М. Д. Бонч-Бруевич о Николае II и Первой мировой

Из книги Михаила Дмитриевича Бонч-Бруевича «Вся власть советам».  

Не могу точно припомнить, когда я впервые увидел Николая II. Вероятно, это было в 1895 году, когда я уже учился в Академии генерального штаба.
Ежегодно 8 ноября в Зимнем дворце отмечался полковой праздник лейб-гвардии Московского полка. Лейб-гвардии Литовский полк, в котором я служил до поступления в Академию, был расквартирован в Варшаве. Но так как оба полка формировались в одно и то же время еще перед Отечественной войной с французами, то на парадный обед во дворец приглашались и все оказавшиеся в столице офицеры Литовского полка. В числе приглашенных были и слушатели Академии. Ни самый обед с накрытыми на четырех человек столиками, ни однообразные тосты, ни даже появление государя особого впечатления на меня не произвели — место восторженного мальчика занял двадцатипятилетний офицер, много читавший и нисколько не веривший в святость «божьего помазанника».
[Читать далее]Говорить с царем мне пришлось только перед выпуском из Академии; разговор этот тоже не произвел на меня заметного впечатления.
В начале мая начальник Академии генерал Леер по существующей традиции представил весь выпуск государю, приехавшему для этого к нам на Английскую набережную.
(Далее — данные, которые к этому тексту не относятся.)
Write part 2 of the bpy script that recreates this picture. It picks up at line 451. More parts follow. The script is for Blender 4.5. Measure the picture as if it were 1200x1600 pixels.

Николаю II шел тогда тридцать второй год, но выглядел он значительно старше из-за помятого своего лица и мешков под неподвижными глазами. На нем был мундир армейского офицера, на полковничьих погонах темнели вензеля Александра III. Говорил он тихим, но четким голосом, был очень вежлив, но явно скучал и, словно нехотя, обходил выстроившихся выпускников. Леер останавливался около каждого из нас и представлял государю.
— Лейб-гвардии Литовского полка штабс-капитан Бонч-Бруевич, — доложил Леер, когда царь приблизился ко мне, и не без некоторого самодовольства прибавил: — Всегда отлично учился, ваше императорское величество.
Генерал был видным военным теоретиком, выпустил три тома своего капитального труда по стратегии, которую и преподавал в Академии, и, как всякий преподаватель, одобряя мои успехи, в значительной степени относил их за свой счет.
Государь безразлично выслушал Леера и вяло спросил, что я собираюсь делать после окончания Академии.
Я доложил, что меня больше всего интересует штабная и военно-научная работа.
Царь кивнул головой и протянул мне руку. Я прикоснулся к безжизненным его пальцам; он в упор поглядел на меня тяжелым взглядом своих свинцовых глаз, и все-таки мне показалось, что он не видит меня, — такое безразличие было написано на его лице. Нездоровое лицо это с волосами и бородой цвета спелой соломы было от меня на расстоянии вытянутой руки, я разглядел мелкие, веерообразные морщинки у его глаз, безвольные губы, чуть ноздреватую кожу мясистого носа и решил, что встреть я его на улице или на учебном плацу, никогда, бы не отличил от любого из удивительно похожих друг на друга армейских офицеров-неудачников.
В следующий раз я увидел государя во время столетнего юбилея обоих гвардейских полков: Московского и Литовского.
Я был уже полковником генерального штаба, и ни обед в Зимнем дворце, ни последовавший за этим концерт никакого интереса во мне не вызвали. Да и отношение к царю даже такого аполитичного штабного службиста, каким я был в ту пору, резко изменилось к худшему, — трудно было забыть о бессмысленном расстреле безоружной толпы на Дворцовой площади, о бесславно проигранной японской войне и о подавленной, но все-таки сумевший развенчать последнего самодержца революции пятого года.
За несколько месяцев до первой мировой войны, перед отъездом из Петербурга в Чернигов, я как вновь назначенный полковой командир представился государю.
Он начал расспрашивать меня про полк. По службе своей в Киевском военном округе я отлично знал все входившие в него части и потому смог ответить на вопросы самодержца. Но он, как мне показалось, расспрашивал меня только потому, что так было положено.
Со второго года войны, когда Николай II принял на себя верховное командование русскими войсками, я видел его много раз, но встречи эти почти не остались в памяти.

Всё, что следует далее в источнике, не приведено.